## start RECORDS SHOWN

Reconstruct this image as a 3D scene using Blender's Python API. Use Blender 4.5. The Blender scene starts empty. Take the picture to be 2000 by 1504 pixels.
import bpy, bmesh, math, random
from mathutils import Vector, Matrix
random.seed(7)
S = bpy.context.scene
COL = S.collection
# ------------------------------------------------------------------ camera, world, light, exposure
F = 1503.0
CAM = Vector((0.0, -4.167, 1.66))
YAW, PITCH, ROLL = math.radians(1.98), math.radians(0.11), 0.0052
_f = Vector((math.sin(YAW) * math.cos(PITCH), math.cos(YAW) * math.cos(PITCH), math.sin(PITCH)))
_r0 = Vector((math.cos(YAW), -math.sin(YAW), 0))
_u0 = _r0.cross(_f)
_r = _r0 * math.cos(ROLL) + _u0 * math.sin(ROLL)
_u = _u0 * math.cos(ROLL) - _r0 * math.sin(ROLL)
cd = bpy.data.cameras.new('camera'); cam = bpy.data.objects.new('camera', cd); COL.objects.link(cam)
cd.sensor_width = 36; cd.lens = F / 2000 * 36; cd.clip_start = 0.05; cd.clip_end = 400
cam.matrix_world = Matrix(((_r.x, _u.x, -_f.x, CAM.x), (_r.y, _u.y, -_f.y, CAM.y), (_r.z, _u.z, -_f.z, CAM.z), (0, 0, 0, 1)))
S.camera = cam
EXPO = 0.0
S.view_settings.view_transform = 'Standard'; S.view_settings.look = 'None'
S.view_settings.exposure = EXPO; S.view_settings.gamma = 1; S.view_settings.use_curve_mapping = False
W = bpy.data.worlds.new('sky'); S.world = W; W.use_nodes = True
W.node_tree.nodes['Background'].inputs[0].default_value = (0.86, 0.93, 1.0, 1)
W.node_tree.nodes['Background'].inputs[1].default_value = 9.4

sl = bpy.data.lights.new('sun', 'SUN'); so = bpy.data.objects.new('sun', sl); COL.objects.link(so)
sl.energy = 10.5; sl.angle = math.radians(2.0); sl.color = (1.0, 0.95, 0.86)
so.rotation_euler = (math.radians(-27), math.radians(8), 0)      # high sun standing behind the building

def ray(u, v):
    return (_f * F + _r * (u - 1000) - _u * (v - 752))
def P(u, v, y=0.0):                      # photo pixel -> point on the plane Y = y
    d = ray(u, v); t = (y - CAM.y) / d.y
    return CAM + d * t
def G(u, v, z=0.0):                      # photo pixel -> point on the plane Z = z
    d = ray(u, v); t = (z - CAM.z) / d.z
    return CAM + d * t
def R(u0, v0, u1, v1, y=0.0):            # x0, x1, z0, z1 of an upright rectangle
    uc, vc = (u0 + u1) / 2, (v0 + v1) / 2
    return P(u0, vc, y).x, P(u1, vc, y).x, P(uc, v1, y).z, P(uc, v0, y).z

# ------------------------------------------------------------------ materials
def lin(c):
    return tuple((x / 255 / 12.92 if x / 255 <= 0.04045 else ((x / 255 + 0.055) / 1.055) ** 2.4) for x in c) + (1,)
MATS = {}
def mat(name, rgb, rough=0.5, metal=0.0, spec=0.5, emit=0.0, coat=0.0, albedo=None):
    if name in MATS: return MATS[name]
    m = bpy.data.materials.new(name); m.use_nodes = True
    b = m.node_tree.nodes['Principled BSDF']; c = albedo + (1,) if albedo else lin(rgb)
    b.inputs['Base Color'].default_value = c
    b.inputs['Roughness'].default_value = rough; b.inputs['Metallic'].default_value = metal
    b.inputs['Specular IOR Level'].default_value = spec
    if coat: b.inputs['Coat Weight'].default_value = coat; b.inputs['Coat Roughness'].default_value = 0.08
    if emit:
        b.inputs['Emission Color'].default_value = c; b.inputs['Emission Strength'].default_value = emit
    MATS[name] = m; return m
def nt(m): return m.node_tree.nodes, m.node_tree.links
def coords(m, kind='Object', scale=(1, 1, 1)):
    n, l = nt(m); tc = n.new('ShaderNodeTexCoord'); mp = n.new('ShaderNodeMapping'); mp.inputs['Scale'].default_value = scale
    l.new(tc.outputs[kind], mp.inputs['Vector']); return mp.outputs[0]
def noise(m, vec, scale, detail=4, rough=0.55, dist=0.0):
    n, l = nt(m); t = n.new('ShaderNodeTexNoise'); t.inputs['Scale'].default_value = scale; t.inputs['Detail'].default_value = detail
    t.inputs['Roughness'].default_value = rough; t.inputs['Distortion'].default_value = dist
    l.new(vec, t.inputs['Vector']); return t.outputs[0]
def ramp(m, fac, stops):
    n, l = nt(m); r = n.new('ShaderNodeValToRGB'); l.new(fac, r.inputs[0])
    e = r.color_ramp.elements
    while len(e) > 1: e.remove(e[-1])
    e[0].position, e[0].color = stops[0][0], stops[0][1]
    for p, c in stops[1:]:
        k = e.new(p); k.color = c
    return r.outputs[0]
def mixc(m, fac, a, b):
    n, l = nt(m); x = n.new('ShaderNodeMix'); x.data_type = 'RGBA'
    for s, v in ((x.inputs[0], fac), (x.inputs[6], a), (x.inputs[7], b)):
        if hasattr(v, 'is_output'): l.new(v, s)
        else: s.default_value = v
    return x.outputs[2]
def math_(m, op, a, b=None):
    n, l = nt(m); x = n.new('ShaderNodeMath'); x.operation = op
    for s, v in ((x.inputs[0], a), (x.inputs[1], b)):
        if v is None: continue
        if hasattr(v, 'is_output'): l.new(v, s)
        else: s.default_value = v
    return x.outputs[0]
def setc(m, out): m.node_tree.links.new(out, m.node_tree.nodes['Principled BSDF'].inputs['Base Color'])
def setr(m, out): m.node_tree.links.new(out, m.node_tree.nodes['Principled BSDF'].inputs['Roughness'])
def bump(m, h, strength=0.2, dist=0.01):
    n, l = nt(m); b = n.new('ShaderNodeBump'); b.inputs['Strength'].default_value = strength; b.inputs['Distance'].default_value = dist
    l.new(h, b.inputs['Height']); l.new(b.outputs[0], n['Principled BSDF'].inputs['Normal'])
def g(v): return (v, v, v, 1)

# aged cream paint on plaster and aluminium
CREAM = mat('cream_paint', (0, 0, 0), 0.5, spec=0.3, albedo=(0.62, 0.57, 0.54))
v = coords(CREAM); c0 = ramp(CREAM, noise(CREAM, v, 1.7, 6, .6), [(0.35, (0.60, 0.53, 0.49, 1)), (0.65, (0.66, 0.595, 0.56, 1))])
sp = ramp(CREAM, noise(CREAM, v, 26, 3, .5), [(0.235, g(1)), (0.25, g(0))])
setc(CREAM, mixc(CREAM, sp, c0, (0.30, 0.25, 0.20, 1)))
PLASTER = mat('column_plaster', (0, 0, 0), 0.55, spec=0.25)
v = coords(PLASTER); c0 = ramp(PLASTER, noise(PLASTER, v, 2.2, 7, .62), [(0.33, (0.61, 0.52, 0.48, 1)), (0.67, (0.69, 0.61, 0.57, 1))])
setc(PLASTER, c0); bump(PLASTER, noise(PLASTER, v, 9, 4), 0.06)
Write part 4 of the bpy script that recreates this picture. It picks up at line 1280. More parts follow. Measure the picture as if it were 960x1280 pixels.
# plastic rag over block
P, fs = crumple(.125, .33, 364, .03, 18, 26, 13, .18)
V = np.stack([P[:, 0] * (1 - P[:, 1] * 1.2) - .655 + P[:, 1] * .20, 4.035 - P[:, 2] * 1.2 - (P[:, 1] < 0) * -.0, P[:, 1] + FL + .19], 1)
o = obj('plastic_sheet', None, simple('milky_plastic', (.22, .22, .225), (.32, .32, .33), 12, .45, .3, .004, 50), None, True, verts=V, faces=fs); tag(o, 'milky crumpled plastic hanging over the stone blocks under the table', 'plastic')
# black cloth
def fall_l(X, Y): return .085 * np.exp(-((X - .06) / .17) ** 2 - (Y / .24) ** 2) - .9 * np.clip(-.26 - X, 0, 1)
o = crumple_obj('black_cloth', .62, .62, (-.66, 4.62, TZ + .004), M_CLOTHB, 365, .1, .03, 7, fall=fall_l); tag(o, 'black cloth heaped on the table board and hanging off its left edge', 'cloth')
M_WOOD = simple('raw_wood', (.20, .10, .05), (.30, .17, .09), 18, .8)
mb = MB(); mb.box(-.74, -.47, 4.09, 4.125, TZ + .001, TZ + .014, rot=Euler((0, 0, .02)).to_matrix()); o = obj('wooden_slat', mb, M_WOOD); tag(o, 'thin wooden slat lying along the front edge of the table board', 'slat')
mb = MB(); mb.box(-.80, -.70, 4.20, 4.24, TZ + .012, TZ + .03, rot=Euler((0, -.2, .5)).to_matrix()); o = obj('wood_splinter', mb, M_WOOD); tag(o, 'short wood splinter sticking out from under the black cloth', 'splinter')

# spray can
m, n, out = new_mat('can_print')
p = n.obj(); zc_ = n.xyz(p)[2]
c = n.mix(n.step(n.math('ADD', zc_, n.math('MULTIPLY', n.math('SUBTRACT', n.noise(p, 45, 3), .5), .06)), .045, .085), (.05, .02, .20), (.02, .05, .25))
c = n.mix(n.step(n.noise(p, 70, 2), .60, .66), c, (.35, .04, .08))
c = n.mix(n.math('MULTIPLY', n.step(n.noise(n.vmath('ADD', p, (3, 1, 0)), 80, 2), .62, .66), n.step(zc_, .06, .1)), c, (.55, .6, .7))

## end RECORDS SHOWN

◆ SHORT PROBLEM ◆
Write out exactly, please, the lines beginning at the start of the material and ending with the line that holds "so.rotation_euler = (math.radians(-27), math.radians(8), 0)", both included.

◆ EXERCISE RESULT ◆
Reconstruct this image as a 3D scene using Blender's Python API. Use Blender 4.5. The Blender scene starts empty. Take the picture to be 2000 by 1504 pixels.
import bpy, bmesh, math, random
from mathutils import Vector, Matrix
random.seed(7)
S = bpy.context.scene
COL = S.collection
# ------------------------------------------------------------------ camera, world, light, exposure
F = 1503.0
CAM = Vector((0.0, -4.167, 1.66))
YAW, PITCH, ROLL = math.radians(1.98), math.radians(0.11), 0.0052
_f = Vector((math.sin(YAW) * math.cos(PITCH), math.cos(YAW) * math.cos(PITCH), math.sin(PITCH)))
_r0 = Vector((math.cos(YAW), -math.sin(YAW), 0))
_u0 = _r0.cross(_f)
_r = _r0 * math.cos(ROLL) + _u0 * math.sin(ROLL)
_u = _u0 * math.cos(ROLL) - _r0 * math.sin(ROLL)
cd = bpy.data.cameras.new('camera'); cam = bpy.data.objects.new('camera', cd); COL.objects.link(cam)
cd.sensor_width = 36; cd.lens = F / 2000 * 36; cd.clip_start = 0.05; cd.clip_end = 400
cam.matrix_world = Matrix(((_r.x, _u.x, -_f.x, CAM.x), (_r.y, _u.y, -_f.y, CAM.y), (_r.z, _u.z, -_f.z, CAM.z), (0, 0, 0, 1)))
S.camera = cam
EXPO = 0.0
S.view_settings.view_transform = 'Standard'; S.view_settings.look = 'None'
S.view_settings.exposure = EXPO; S.view_settings.gamma = 1; S.view_settings.use_curve_mapping = False
W = bpy.data.worlds.new('sky'); S.world = W; W.use_nodes = True
W.node_tree.nodes['Background'].inputs[0].default_value = (0.86, 0.93, 1.0, 1)
W.node_tree.nodes['Background'].inputs[1].default_value = 9.4

sl = bpy.data.lights.new('sun', 'SUN'); so = bpy.data.objects.new('sun', sl); COL.objects.link(so)
sl.energy = 10.5; sl.angle = math.radians(2.0); sl.color = (1.0, 0.95, 0.86)
so.rotation_euler = (math.radians(-27), math.radians(8), 0)      # high sun standing behind the building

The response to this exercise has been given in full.